Could the Bank surprise again and deliver a 50bp rise next week? We think that this is unlikely. Even during the aggressive tightening phase in 1999, when the OCR was raised by 200bps in six months, the Bank chose to move in 25bps steps at the `interim' meetings. The larger 50bps moves were reserved for the full MPS meetings, when the Bank is better able to justify such action with updated economic projections and a detailed statement. With the next MPS meeting just four weeks away, we doubt that the Bank will wish to break this precedent at this point. Moreover, in the absence of a very high Q1 CPI, a 50bp tightening would be viewed as very aggressive and would be seen as inconsistent with the `move early and in small steps' philosophy which Dr Brash has stated repeatedly since his 20 March tightening (most recently this week in an interview with Dow Jones newswires). And there is little that the Bank can do sensibly to avert the near-term risk of headline inflation again breaching the top of the Bank's 0-3% range.

Could the Bank surprise again and deliver an unchanged cash rate? Global growth sentiment has come off the boil a little in recent weeks and most other central banks have been talking down rate hike expectations (December 2002 Eurodollars have rallied 45bps since 20 March). But with the domestic economy performing strongly, and with headline inflation likely to remain stubbornly high (with consequent upside risks to the core inflation rate), we cannot see how the Bank could justify refraining from following the tightening cycle that it signalled so clearly in the March MPS.
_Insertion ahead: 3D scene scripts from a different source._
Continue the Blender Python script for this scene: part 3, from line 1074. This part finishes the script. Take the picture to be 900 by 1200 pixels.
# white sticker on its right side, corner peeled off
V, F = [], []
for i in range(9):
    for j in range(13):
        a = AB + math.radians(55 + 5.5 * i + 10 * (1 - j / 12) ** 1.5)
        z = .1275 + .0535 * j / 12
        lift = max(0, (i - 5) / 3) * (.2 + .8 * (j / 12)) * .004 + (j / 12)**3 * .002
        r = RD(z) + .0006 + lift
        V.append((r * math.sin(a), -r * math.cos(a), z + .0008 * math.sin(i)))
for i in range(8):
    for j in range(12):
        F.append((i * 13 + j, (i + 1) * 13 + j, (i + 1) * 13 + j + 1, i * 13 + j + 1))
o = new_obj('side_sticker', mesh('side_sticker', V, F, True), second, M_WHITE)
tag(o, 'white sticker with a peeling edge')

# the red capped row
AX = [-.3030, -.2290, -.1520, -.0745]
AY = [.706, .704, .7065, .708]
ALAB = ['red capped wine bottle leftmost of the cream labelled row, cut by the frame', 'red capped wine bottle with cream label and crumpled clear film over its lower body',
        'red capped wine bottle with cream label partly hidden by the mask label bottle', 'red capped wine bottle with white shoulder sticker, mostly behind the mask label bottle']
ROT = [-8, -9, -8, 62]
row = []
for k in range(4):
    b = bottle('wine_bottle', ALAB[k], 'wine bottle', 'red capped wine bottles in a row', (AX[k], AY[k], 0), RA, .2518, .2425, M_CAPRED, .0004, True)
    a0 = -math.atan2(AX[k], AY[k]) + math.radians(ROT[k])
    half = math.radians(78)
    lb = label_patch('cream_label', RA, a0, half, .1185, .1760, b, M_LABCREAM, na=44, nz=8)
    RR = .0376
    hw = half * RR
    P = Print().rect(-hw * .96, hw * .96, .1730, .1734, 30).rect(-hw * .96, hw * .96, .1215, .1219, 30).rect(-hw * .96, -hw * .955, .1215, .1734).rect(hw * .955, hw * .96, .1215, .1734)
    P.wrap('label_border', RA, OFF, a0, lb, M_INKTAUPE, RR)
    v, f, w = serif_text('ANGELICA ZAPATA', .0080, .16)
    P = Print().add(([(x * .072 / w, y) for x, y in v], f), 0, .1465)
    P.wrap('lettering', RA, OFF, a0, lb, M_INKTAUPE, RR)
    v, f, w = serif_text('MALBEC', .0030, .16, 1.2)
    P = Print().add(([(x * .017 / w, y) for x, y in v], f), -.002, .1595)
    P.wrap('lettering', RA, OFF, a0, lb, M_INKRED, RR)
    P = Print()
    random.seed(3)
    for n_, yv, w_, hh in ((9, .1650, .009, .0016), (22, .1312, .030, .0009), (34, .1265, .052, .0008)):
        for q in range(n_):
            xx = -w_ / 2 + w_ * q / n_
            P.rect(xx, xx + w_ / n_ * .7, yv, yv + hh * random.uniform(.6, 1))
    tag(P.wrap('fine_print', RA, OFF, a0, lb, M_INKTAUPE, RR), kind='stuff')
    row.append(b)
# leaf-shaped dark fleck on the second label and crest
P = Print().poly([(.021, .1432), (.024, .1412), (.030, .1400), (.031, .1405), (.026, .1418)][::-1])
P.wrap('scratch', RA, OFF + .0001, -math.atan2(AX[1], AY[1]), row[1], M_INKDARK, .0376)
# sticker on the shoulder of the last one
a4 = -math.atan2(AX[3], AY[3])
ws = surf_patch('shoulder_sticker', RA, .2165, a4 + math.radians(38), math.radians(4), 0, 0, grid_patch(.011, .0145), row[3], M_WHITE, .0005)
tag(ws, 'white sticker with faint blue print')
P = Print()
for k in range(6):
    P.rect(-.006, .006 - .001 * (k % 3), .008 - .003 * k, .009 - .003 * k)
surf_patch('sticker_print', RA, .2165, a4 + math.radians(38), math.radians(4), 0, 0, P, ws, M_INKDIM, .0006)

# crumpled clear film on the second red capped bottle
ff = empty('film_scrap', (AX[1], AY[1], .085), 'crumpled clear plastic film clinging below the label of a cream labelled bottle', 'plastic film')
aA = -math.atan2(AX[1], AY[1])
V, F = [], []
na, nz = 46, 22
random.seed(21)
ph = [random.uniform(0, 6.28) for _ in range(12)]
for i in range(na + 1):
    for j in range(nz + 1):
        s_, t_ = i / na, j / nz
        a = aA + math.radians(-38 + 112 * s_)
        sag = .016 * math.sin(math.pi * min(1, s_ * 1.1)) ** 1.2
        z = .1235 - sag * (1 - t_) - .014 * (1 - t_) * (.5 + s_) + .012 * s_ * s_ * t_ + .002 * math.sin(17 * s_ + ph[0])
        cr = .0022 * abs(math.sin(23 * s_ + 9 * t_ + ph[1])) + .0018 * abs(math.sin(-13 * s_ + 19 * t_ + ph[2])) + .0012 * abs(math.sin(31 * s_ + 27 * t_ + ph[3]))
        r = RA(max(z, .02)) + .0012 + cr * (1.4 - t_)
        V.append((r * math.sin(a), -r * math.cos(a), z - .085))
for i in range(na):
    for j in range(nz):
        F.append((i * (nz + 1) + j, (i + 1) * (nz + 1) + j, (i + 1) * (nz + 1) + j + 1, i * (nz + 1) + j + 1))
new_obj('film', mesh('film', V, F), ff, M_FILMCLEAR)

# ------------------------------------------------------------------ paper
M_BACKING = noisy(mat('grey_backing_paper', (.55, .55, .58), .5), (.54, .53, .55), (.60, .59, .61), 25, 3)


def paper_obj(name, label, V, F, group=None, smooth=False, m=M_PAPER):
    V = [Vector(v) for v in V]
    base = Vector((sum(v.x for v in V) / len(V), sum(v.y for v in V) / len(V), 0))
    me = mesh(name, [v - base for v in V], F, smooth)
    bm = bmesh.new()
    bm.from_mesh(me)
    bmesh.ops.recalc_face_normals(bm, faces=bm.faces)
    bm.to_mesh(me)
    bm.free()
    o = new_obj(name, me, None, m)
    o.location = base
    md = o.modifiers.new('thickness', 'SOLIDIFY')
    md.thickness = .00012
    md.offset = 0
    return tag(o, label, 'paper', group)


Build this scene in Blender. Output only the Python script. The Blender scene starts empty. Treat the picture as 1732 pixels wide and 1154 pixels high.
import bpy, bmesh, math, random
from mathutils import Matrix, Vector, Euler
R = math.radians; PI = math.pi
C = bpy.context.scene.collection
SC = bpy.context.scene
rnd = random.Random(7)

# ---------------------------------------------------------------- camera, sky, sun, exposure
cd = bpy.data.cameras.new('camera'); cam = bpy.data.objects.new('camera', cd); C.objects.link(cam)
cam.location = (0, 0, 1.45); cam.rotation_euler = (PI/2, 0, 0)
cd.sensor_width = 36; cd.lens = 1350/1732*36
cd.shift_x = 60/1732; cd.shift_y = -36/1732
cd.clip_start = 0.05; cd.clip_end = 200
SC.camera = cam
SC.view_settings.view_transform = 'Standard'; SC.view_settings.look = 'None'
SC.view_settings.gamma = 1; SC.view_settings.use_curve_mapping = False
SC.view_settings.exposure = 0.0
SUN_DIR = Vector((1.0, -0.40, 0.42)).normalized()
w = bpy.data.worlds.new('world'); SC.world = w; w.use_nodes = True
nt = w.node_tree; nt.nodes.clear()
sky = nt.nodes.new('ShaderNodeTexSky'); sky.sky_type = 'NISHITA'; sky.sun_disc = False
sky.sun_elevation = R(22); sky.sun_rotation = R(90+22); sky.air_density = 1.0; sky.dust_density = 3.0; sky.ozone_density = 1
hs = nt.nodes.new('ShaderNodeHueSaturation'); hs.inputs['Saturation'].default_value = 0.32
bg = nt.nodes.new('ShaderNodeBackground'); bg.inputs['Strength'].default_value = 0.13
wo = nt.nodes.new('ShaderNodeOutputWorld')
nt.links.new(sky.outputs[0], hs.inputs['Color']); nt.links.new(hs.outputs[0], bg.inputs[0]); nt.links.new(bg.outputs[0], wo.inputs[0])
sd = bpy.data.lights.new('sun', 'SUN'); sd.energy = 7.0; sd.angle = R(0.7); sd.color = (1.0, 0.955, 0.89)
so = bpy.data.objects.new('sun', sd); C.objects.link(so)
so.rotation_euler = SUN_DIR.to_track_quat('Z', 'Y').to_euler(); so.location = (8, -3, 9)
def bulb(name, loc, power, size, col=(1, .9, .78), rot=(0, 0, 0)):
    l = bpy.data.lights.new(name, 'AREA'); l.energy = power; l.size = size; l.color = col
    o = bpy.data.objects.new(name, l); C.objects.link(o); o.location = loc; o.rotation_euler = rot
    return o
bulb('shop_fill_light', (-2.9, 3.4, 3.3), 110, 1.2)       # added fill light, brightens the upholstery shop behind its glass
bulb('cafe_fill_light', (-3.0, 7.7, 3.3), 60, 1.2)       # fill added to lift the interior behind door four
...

Looking ahead we continue to expect a 25bp hike at the next meeting in mid-May. However, if the data flow continues in the vein of recent week's, the prospect of a 50bps hike in May is very real (at present, the market is fully pricing a 50bp hike). The statement accompanying the next week's decision will be analysed closely for signs that the pace of tightening might be stepped up in May.

Data released since the RBNZ's March rate hike

While Q4 GDP was weaker than the RBNZ had forecast (0.6% qoq vs 1.0% forecast), early indications suggest that Q1 GDP will print substantially stronger than the RBNZ's forecast of 0.5% qoq. After this week's retail sales release, we have revised our Q1 growth forecast to 1.4% qoq. Respondents to the NZIER's QSBO survey also appear to expect strong growth in Q2. Domestic demand continues to be the key driver of growth. Retail spending has gathered pace, with the 1.8% mom surge reported in February pointing to volume growth of over 2% in Q1. While spending on plant and machinery investment looks to have declined by 10% qoq in Q1, that has to be seen in the context of the record high level in Q4, and probably reflects the delayed impact of decisions taken in the immediate aftermath of 11 September. Investment intentions have recovered over recent months.

The prospect of a substantial boom in construction activity has been boosted by a housing market has continued to strengthen. The number of house sales rose 12% mom in February, while a similar sized rise in dwellings consents was also recorded. In part this reflects the low level of interest rates and robust levels of consumer confidence.

The rise in net migrant inflows over the past 12 months has also been an important factor driving domestic demand, and the housing market in particular. Migrant inflows during January and February ran in excess of the 30,000 annual rate assumed by the Bank. Population growth has close to tripled over the past year, driving up demand for accommodation and durables in particular. The resulting upward pressure on house prices, and the perceived impact on household wealth, is helping to underpin growth in domestic demand more generally.

Prospects for the export sector - at least for the manufacturing and tourism sectors - have also improved. Although sentiment regarding global growth prospects has cooled a just a little over recent weeks reflecting, amongst other things, concerns about corporate earnings, the impact of rising oil prices on the global economic recovery, and a disappointing March US payrolls result, it remains more upbeat than when the Bank compiled its MPS projections. Trading partner growth forecasts were revised up in mid March and may well be revised up again when the April issue of Consensus Forecasts is released this weekend. Meanwhile, despite an unexpected decline in February, we think that tourism sector is getting back on track to record strong growth. Developments in the commodity sector have been more mixed, with the dairy sector again hit by lower world prices (reflecting increased EU subsidies) but some other sectors firming (eg wool and meat). Overall, world commodity prices appear to be tracking broadly in line with RBNZ projections. However, with the trade-weighted exchange rate currently outperforming the RBNZ's March expectations, and with the prospect of further significant gains over the next 12 months, we think the risks favour lower inflationary pressure (ex oil) from the external sector than the Bank assumed in March.

As far as inflation is concerned, although next week's Q1 CPI is expected to print a little lower than the RBNZ expected in March, this largely reflects the earlier than anticipated fall in fruit and vegetable prices after a weather-induced run-up late last year. Beyond Q1 the immediate outlook for headline inflation has in fact deteriorated, in large part reflecting the renewed rise in oil prices on the back of tension in the Middle East. If oil prices remain at around recent levels, we think there is some risk that headline inflation pops back above the top of the Bank's 0-3% inflation target in Q2. This will fuel the Bank's concerns about possible second round impacts on inflation expectations.